@Filmhouse, Edinburgh Thu 19 – Sun 22 Apr 2018
If a four-day horror marathon wasn’t enough to get seasoned gore-hounds turning cartwheels, the excellent Dead By Dawn festival is celebrating its 25th year in 2018. Once more taking residence in cinema one at Edinburgh Filmhouse (popping corks itself for its 40th anniversary), the jam-packed schedule of new premieres and established classics features guest of honour, genre great John Landis. He will be hosting screenings of his films Innocent Blood and the legendary An American Werewolf in London. He will also host a double bill of James Whale‘s Frankenstein and Bride of Frankenstein.
The Festival will be kicking off in a quieter fashion on Thursday evening with FW Murnau‘s silent masterpiece Nosferatu, with a live piano score by Forrester Pyke. This is followed by Innocent Blood and the first of many premieres, South African psychological horror Siembamba (The Lullaby).
To open Friday we stay in the Southern Hemisphere for the Scottish premiere of Luke Shanahan‘s Rabbit. This is followed by the Frankenstein double bill, and the first of four collections of short films. What You Make It is the loose theme binding these tales of the unusual. Director Mike Peterson will be in attendance for the UK premiere of Knuckeball. Friday is rounded off with an unusual screening of Sam Raimi‘s Evil Dead II; a taste-along in conjunction with Conjurer’s Kitchen.

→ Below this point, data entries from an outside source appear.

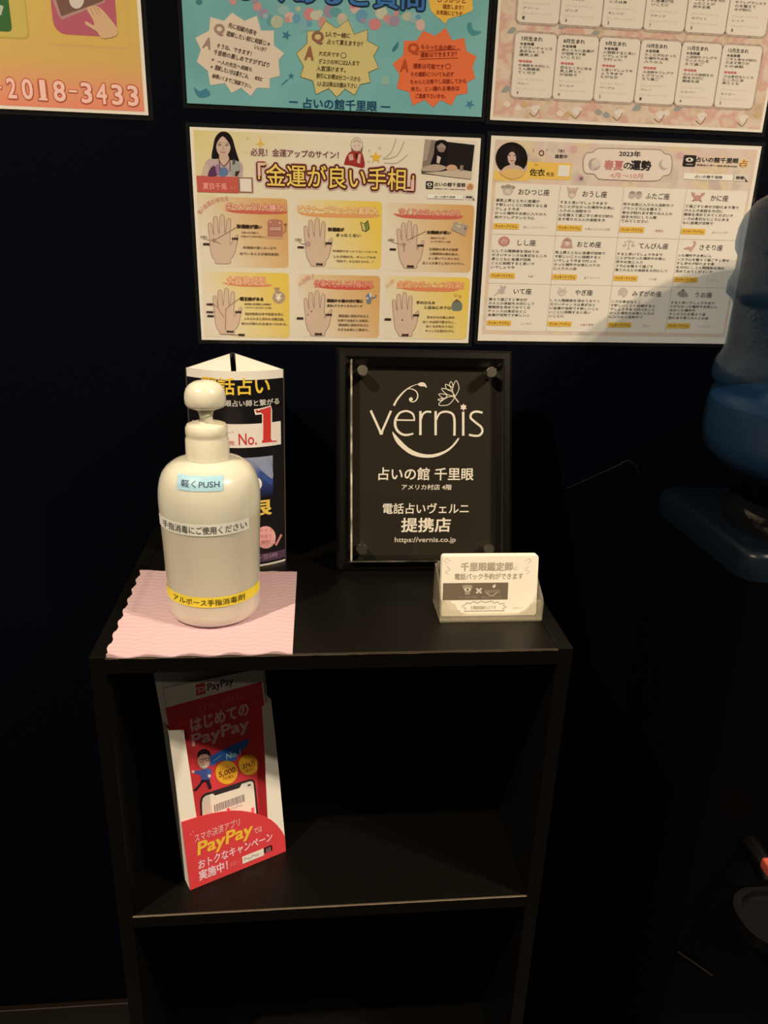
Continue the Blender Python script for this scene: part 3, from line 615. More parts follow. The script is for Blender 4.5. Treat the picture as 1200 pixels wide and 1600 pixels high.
    P.poly([(796, 233), (803, 231), (810, 236), (811, 250), (806, 258), (806, 246), (803, 238), (797, 238), (793, 244), (793, 238)], (30, 21, 19), 6, 3)
    P.line([(795, 243), (798, 242.6)], 1, (70, 46, 38), 6); P.line([(802, 242.6), (805, 243)], 1, (70, 46, 38), 6); P.line([(797, 250.6), (800, 251.6), (803, 250.2)], 1.2, (170, 84, 76), 6)
    P.poly([(797, 255), (804, 255), (805, 262), (796, 262)], (196, 160, 132), 5)
    P.build('portrait', e)
    P = Print(S)
    B = [(911, 256), (915, 240), (926, 238), (934, 232), (960, 232), (1000, 233), (1030, 234), (1038, 240), (1048, 243), (1050, 258), (1046, 272), (1036, 275), (1028, 282), (1000, 282.5), (960, 281), (936, 279.6), (928, 272), (914, 270)]
    P.poly(B, (222, 196, 164), 2, 3); P.line(B, 1.4, (160, 134, 112), 3, 3, True)
    P.disc(928.6, 256.8, 9.6, (170, 148, 128), 3); P.disc(931, 255, 7, (206, 184, 156), 4); P.disc(926, 262, 3.6, (196, 174, 148), 5)
    P.disc(1037.4, 257.4, 8, (182, 160, 136), 3); P.disc(1040, 256, 7, (220, 196, 166), 4)
    P.text('2023年', 968, 235.4, 1000, 245.4, (44, 36, 32), 4, .02); P.text('春夏', 945, 250, 973, 266, (196, 116, 98), 4, .025); P.text('の', 975, 254, 985, 264, (40, 32, 30), 4, .02); P.text('運勢', 986.4, 250.4, 1016, 266.4, (40, 32, 30), 4, .035)
    P.text('4月～10月', 954, 269.6, 1004, 279.4, (214, 148, 128), 4, .02)
    P.build('heading_lettering', e)
    P = Print(S)
    P.rect(1068.6, 242, 1085.8, 260.6, (44, 36, 30), 3, .0015); P.disc(1077, 249.6, 6, (214, 196, 166), 4, 3.4); P.disc(1077, 249.6, 2, (44, 36, 30), 5); P.rect(1072, 256, 1082, 257.6, (180, 162, 134), 4)
    P.text('占いの館千里眼', 1088.4, 244.8, 1153, 255.2, (46, 38, 32), 3, .02); P.text('予約センター 050-2018-3433', 1088.4, 256, 1151, 261.6, (60, 50, 42), 3, .02)
    P.disc(1162, 255, 7, (226, 182, 112), 3); P.text('占', 1157.6, 249.6, 1166.6, 260, (170, 108, 50), 4, .03)
    P.rect(1068.6, 270.4, 1144, 282.4, (230, 212, 182), 3); P.rect(1147.6, 272, 1169, 284, (212, 190, 160), 3); P.text('占いの館千里眼', 1086, 273.4, 1128, 279.6, (50, 42, 36), 4, .02); P.text('検索', 1150, 275, 1162, 280.6, (44, 36, 30), 4, .03); P.poly([(1163, 277), (1168, 284), (1164.6, 283.6)], (44, 36, 30), 5)
    P.build('shop_logo', e)
zodiac_poster()

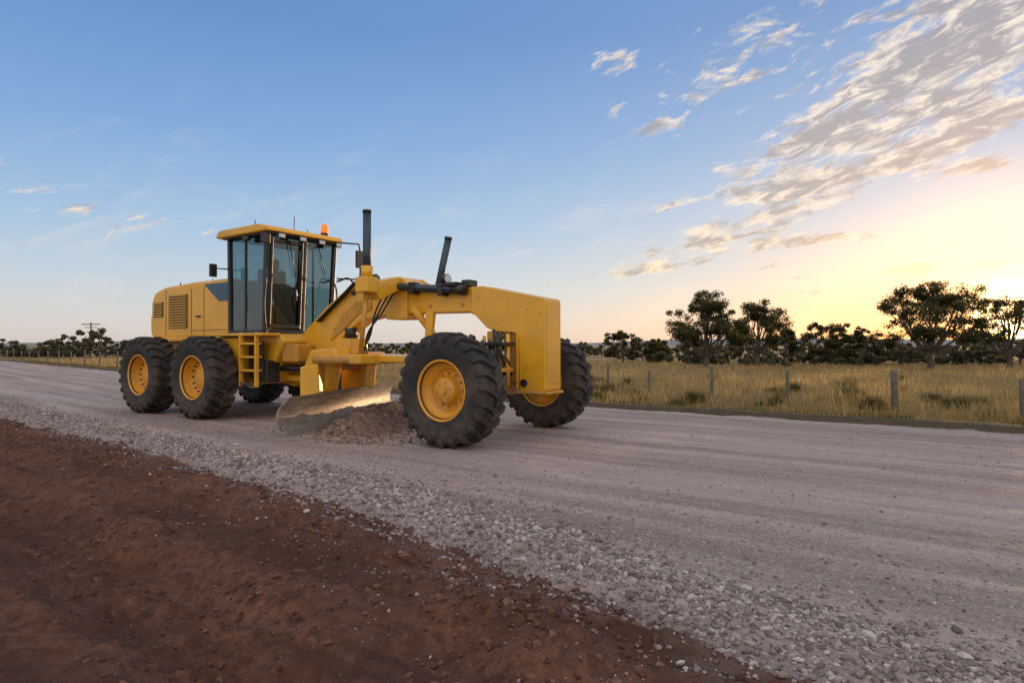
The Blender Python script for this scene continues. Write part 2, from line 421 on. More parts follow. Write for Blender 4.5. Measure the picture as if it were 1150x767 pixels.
hexa('cutting_edge',[bp(-.015,-.02,.0),bp(-.015,.012,.0),bp(-.015,-.045,.15),bp(-.015,-.075,.15),bp(3.9,-.02,.0),bp(3.9,.012,.0),bp(3.9,-.045,.15),bp(3.9,-.075,.15)],M['blade'],.003)
for s0 in(1.2,2.7):
    hexa('blade_bracket_%d'%int(s0*10),[bp(s0,-.16,.12),bp(s0,-.5,.2),bp(s0,-.5,.9),bp(s0,-.2,.95),bp(s0+.14,-.16,.12),bp(s0+.14,-.5,.2),bp(s0+.14,-.5,.9),bp(s0+.14,-.2,.95)],M['yellow'],.02)
cyl('blade_slide_cyl',bp(.7,-.2,.36),bp(3.2,-.2,.36),.035,M['chrome'])
cyl('blade_rail',bp(.6,-.2,.18),bp(3.3,-.2,.18),.03,M['yellowd'])

# rear chassis
box('rear_frame',-7.9,-4.6,-.42,.42,.72,1.42,M['yellowd'],.03)
prism('under_cab_frame',[(-5.4,.75),(-5.4,1.42),(-4.1,1.42),(-3.95,1.3),(-4.2,.95),(-4.35,.6),(-4.9,.55)],-.62,.62,M['yellow'],.03)
for s in(-1,1):
    y0,y1=sorted((s*.62,s*.88))
    prism('tandem_case_%d'%s,[(-7.3,.5),(-7.4,.7),(-7.2,.9),(-6.3,1.0),(-5.3,.9),(-5.15,.7),(-5.25,.5)],y0,y1,M['yellowd'],.03)
    cyl('tandem_pivot_%d'%s,(-6.26,s*.4,.75),(-6.26,s*.95,.75),.22,M['yellowd'])
box('fuel_tank',-5.35,-4.72,-.86,-.60,.78,1.36,M['yellow'],.04)
box('side_deck',-5.6,-4.05,-.95,-.6,1.385,1.43,M['yellow'],.01)
box('side_deck_l',-5.6,-4.05,.6,.95,1.385,1.43,M['yellow'],.01)
for x in(-4.66,-4.24): box('ladder_rail_%d'%int(-x*100),x-.02,x+.02,-.95,-.88,.55,1.44,M['yellow'],.008)
for i,z in enumerate((.58,.80,1.02,1.24)): box('ladder_step_%d'%i,-4.64,-4.26,-.96,-.80,z,z+.035,M['yellow'] if i else M['step'],.006)
box('ladder_back',-4.64,-4.26,-.79,-.76,.7,1.3,M['black'],.004)
box('battery_box',-4.62,-4.2,-.76,-.5,.62,.98,M['black'],.02)
cyl('artic_pin',(-4.15,0,.5),(-4.15,0,1.25),.12,M['black'])
cyl('artic_cyl_r',(-4.6,-.5,.85),(-3.6,-.28,.85),.055,M['black'])
box('artic_plate',-4.4,-3.9,-.3,.3,.62,.72,M['yellow'],.02)
# hood
hood=[(-5.42,1.42),(-5.42,2.42),(-6.6,2.41),(-7.6,2.36),(-7.95,2.28),(-8.08,2.1),(-8.12,1.45),(-8.0,1.36),(-7.3,1.36),(-6.3,1.36)]
prism('engine_hood',hood,-.66,.66,M['yellow'],.06)
bpy.data.objects['engine_hood'].modifiers['b'].segments=4
box('hood_deck',-8.15,-5.4,-.72,.72,1.30,1.385,M['yellow'],.02)
def louvre(x0,x1,z0,z1,n):
    box('grille_frame',x0,x1,-.668,-.655,z0,z1,M['black'],.003)
    for i in range(n):
        z=z0+(z1-z0)*(i+.5)/n
        hexa('grille_slat',[(x0+.01,-.668,z+.012),(x1-.01,-.668,z+.012),(x1-.01,-.69,z-.008),(x0+.01,-.69,z-.008),(x0+.01,-.668,z+.017),(x1-.01,-.668,z+.017),(x1-.01,-.69,z-.002),(x0+.01,-.69,z-.002)],M['yellow'])
louvre(-7.42,-6.75,1.55,2.2,13)
louvre(-7.98,-7.62,1.78,2.08,6)
for x in(-6.62,-7.52,-6.2): box('hood_seam',x-.006,x+.006,-.664,-.655,1.42,2.3,M['black'],0)
box('hood_seam_h',-6.6,-5.45,-.664,-.655,1.5,1.51,M['black'],0)
prism('hood_stripe',[(-5.43,2.345),(-5.43,2.02),(-5.72,2.02),(-6.19,2.345)],-.669,-.655,M['decal'],.002)
box('hood_handle',-6.45,-6.3,-.69,-.665,1.75,1.78,M['black'],.005)
for x in(-7.2,-6.1): cyl('rail_post',(x,-.55,2.3),(x,-.55,2.44),.012,M['black'])
cyl('exhaust',(-7.0,.1,2.38),(-7.0,.1,2.52),.06,M['black'])
prism('rear_lamp_box',[(-8.2,1.5),(-8.2,1.8),(-8.1,1.8),(-8.1,1.5)],-.6,-.4,M['black'],.01)
# cab
CX0,CX1,CY,CZ0,CZ1=-5.33,-4.27,.70,1.43,3.08
def post(name,p0,p1,w=.035,mat='black'):
    p0=Vector(p0);p1=Vector(p1)
    hexa(name,[(p0.x-w,p0.y-w,p0.z),(p0.x+w,p0.y-w,p0.z),(p0.x+w,p0.y+w,p0.z),(p0.x-w,p0.y+w,p0.z),(p1.x-w,p1.y-w,p1.z),(p1.x+w,p1.y-w,p1.z),(p1.x+w,p1.y+w,p1.z),(p1.x-w,p1.y+w,p1.z)],M[mat],.008)
fb=-4.36
post('cab_post_rn',(CX0+.04,-CY,CZ0),(CX0,-CY,CZ1));post('cab_post_rf',(CX0+.04,CY,CZ0),(CX0,CY,CZ1))
post('cab_post_fn',(fb,-CY+.02,CZ0),(CX1,-CY,CZ1),.04);post('cab_post_ff',(fb,CY-.02,CZ0),(CX1,CY,CZ1),.035)
post('cab_post_mid',(-4.86,-CY,CZ0),(-4.86,-CY,CZ1),.02);post('cab_post_midf',(-4.86,CY,CZ0),(-4.86,CY,CZ1),.02)
post('cab_front_mid',(fb,.05,CZ0),(CX1,.05,CZ1),.032)
for z in(CZ0,CZ1-.03):
    xf=fb if z<2 else CX1
    box('cab_sill_n',CX0,xf,-CY-.03,-CY+.03,z,z+.06,M['black'],.006);box('cab_sill_f',CX0,xf,CY-.03,CY+.03,z,z+.06,M['black'],.006)
    box('cab_sill_fr',xf-.03,xf+.03,-CY,CY,z,z+.06,M['black'],.006);box('cab_sill_b',CX0-.03,CX0+.03,-CY,CY,z,z+.06,M['black'],.006)
box('cab_floor',CX0,-4.3,-CY+.02,CY-.02,1.40,1.47,M['black'],.01)
box('cab_lower_front',-4.40,-4.36,-CY+.05,.0,1.47,1.62,M['black'],.005)
box('cab_back_wall',CX0-.01,CX0+.02,-CY+.03,CY-.03,1.45,2.35,M['black'],.005)
def pane(name,pts):
    bm=bmesh.new();bm.faces.new([bm.verts.new(p) for p in pts]);from_bm(name,bm,M['glass'])
pane('glass_side_1',[(CX0+.06,-CY,CZ0+.06),(-4.885,-CY,CZ0+.06),(-4.885,-CY,CZ1-.03),(CX0+.03,-CY,CZ1-.03)])
pane('glass_side_2',[(-4.835,-CY,CZ0+.06),(fb-.03,-CY,CZ0+.06),(CX1-.04,-CY,CZ1-.03),(-4.835,-CY,CZ1-.03)])
pane('glass_side_f',[(CX0+.04,CY,CZ0+.06),(fb-.03,CY,CZ0+.06),(CX1-.04,CY,CZ1-.03),(CX0+.04,CY,CZ1-.03)])
pane('glass_front_1',[(fb,-CY+.04,CZ0+.06),(fb,.02,CZ0+.06),(CX1,.02,CZ1-.03),(CX1,-CY+.04,CZ1-.03)])
pane('glass_front_2',[(fb,.08,CZ0+.06),(fb,CY-.04,CZ0+.06),(CX1,CY-.04,CZ1-.03),(CX1,.08,CZ1-.03)])
pane('glass_back',[(CX0,-CY+.04,2.36),(CX0,CY-.04,2.36),(CX0,CY-.04,CZ1-.03),(CX0,-CY+.04,CZ1-.03)])
for y in(-.63,-.03): post('door_frame',(fb+.035,y,1.5),(CX1+.03,y,3.02),.02)
for z,x in((1.55,fb+.04),(2.98,CX1+.02)): box('door_rail',x-.02,x+.02,-.63,-.03,z-.03,z+.03,M['black'],.005)
cyl('door_handle',(fb+.09,-.12,2.0),(fb+.09,-.12,2.2),.014,M['chrome'])
cyl('wiper',(CX1+.04,.3,3.0),(CX1-.0,.5,2.5),.009,M['black'],seg=6)
cyl('wiper2',(CX1+.04,-.3,3.0),(CX1-.0,-.15,2.4),.009,M['black'],seg=6)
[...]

Saturday kicks off with the second of the short film programmes, It’s Your Funeral. As it suggests, this is a strand about the end of life experience, some undoubtedly more pleasant than others. Director Leo Scherman has worked with David Cronenberg so his WWI-set frontline shocker Trench 11 will be full of queasy body horror. In the third collection of shorts, Not in Kansas Anymore, Filmhouse promises “the gamut of WTF moments”, which is a bold and enticing statement. This is followed by Landis-introduced screening of An American Werewolf in London, a work not short of WTF moments in its own right. Expect this to be a centre-piece of the entire weekend. Next up is documentary Spookers, about a family-run scare park in New Zealand housed at a former psychiatric institute. Director Florian Habicht has real pedigree, having previously helmed rock-doc Pulp: A Film About Life, Death and Supermarkets, and Spookers promises a portrait some of the kindly souls dedicated to scaring the bejesus out of the park’s patrons.
The final day opens with Dave Made a Maze, a surreal fantasy horror sure to blow away any cobwebs. The last short film programme is all about animation with 2D & Deranged, featuring the work of celebrated clay-wrangling madman Lee Hardcastle. You may have seen is work in the ‘T is for Toilet’ section of the anthology ABCs of Death. A trio of bullies get their just desserts in Giddens Ko’s Mon Mon Mon Monsters, here receiving its Scottish Premiere. We shall see if Peruvian zombie comedy Aj Zombies is as entertaining an entry into the field as Cuba’s Juan of the Dead was a few years ago, and the final premiere of Dead By Dawn is Ryuhei Kitamura‘s (Versus, Midnight Meat Train) Downrange, involving the most hellish carpool you can imagine that doesn’t involve James Corden. The festival concludes with a double bill of under-appreciated gems; Jorge Grau‘s The Living Dead at Manchester Morgue, from 1974, and Rupert Everett plays Cemetery Man in Michele Soavi‘s 90’s living dead nightmare, Dellamorte Dellamore.
Festival passes are available for £90, or tickets for individual screenings can be purchased separately.